======== Dataset rows

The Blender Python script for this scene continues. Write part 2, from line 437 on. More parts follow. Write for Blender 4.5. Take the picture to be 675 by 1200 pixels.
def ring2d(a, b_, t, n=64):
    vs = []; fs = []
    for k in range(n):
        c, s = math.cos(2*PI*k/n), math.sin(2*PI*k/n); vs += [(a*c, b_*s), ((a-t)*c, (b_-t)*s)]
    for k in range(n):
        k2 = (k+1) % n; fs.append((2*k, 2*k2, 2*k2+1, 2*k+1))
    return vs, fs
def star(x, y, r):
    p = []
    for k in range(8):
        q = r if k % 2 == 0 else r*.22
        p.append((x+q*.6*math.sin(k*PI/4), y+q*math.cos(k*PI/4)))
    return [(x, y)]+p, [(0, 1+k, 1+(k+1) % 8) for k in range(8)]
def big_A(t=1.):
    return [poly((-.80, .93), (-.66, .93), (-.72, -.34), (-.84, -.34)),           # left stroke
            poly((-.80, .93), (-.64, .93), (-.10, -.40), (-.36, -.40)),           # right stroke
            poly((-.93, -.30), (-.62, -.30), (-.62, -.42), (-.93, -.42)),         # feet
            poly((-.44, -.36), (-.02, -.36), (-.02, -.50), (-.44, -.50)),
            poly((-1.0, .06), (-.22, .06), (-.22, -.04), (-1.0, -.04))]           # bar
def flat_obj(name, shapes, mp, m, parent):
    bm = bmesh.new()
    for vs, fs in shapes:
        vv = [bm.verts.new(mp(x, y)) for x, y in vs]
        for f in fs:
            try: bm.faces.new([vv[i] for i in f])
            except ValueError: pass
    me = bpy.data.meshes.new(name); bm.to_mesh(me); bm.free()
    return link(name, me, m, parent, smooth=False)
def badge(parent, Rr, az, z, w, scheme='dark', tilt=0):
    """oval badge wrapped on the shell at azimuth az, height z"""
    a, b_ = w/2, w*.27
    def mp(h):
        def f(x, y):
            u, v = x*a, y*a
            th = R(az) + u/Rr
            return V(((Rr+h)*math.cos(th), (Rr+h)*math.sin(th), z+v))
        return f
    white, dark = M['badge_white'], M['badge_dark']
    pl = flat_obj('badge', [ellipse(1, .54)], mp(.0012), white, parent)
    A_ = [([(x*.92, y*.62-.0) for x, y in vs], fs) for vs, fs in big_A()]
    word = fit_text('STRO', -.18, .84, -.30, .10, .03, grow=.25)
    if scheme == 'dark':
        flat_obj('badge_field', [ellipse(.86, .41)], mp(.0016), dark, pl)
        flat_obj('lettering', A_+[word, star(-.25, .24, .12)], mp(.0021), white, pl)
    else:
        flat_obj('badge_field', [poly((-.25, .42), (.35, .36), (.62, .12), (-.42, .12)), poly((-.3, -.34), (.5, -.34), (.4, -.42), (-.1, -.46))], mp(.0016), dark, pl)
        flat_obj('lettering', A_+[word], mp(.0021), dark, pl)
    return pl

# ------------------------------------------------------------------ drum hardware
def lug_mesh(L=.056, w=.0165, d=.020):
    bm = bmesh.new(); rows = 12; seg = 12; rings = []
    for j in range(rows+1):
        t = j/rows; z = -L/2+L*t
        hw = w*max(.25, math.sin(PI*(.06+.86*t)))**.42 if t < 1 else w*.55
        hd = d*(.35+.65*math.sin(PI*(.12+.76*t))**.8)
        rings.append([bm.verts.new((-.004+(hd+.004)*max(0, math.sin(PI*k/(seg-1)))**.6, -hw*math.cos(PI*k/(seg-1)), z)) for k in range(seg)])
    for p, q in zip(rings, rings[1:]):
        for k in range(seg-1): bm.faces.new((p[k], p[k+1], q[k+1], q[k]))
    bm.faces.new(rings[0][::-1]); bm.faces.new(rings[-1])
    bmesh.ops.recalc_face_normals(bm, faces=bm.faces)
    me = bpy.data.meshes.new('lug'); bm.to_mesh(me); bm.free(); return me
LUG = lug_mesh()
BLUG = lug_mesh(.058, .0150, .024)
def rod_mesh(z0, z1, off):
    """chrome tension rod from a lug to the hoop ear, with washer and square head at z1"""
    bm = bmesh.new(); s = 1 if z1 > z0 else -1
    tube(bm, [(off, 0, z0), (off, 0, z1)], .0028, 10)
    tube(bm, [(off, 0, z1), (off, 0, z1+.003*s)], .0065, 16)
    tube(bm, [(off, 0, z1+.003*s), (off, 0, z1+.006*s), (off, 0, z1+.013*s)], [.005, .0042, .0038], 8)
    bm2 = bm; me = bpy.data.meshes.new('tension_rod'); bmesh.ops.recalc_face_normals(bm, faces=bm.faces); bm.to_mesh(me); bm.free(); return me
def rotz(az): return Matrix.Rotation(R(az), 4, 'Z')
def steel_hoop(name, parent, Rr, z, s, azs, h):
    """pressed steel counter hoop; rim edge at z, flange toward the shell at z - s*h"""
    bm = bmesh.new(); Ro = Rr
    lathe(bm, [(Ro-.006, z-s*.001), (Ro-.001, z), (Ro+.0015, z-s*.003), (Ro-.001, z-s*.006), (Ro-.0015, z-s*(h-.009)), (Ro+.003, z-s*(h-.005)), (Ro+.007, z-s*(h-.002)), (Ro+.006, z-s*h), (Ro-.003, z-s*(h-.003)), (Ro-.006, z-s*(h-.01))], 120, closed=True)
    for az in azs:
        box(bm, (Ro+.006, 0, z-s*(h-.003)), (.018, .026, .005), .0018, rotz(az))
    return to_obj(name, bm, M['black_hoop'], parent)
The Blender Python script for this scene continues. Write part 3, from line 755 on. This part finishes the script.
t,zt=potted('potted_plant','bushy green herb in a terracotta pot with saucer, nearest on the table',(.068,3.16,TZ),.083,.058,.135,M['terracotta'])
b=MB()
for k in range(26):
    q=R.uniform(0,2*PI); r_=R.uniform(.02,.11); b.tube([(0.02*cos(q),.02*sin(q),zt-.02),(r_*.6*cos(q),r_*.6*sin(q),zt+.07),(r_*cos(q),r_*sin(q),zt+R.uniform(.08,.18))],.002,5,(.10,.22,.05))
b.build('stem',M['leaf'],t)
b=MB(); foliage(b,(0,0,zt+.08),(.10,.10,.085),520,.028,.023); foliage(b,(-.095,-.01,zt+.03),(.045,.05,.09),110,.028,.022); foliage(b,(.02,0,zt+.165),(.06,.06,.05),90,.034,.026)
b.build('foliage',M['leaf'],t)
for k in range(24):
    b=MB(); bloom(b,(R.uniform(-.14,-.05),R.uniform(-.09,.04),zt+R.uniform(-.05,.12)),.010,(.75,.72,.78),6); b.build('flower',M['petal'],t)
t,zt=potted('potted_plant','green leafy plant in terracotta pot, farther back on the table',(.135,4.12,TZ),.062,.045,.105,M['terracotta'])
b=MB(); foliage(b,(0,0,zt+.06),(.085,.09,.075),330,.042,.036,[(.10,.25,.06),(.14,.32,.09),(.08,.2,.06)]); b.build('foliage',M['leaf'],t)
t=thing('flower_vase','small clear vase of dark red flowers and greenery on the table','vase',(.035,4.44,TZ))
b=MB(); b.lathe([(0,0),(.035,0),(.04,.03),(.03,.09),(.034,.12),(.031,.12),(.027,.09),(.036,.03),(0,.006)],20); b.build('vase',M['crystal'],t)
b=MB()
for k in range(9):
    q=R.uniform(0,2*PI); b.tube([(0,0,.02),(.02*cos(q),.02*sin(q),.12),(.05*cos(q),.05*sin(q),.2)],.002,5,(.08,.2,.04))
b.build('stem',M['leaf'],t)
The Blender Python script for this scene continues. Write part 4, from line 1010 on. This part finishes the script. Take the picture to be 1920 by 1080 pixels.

================

Work instructions ::
Gather from the records above every line containing the string "finishes".

Complete response ::
The Blender Python script for this scene continues. Write part 3, from line 755 on. This part finishes the script.
The Blender Python script for this scene continues. Write part 4, from line 1010 on. This part finishes the script. Take the picture to be 1920 by 1080 pixels.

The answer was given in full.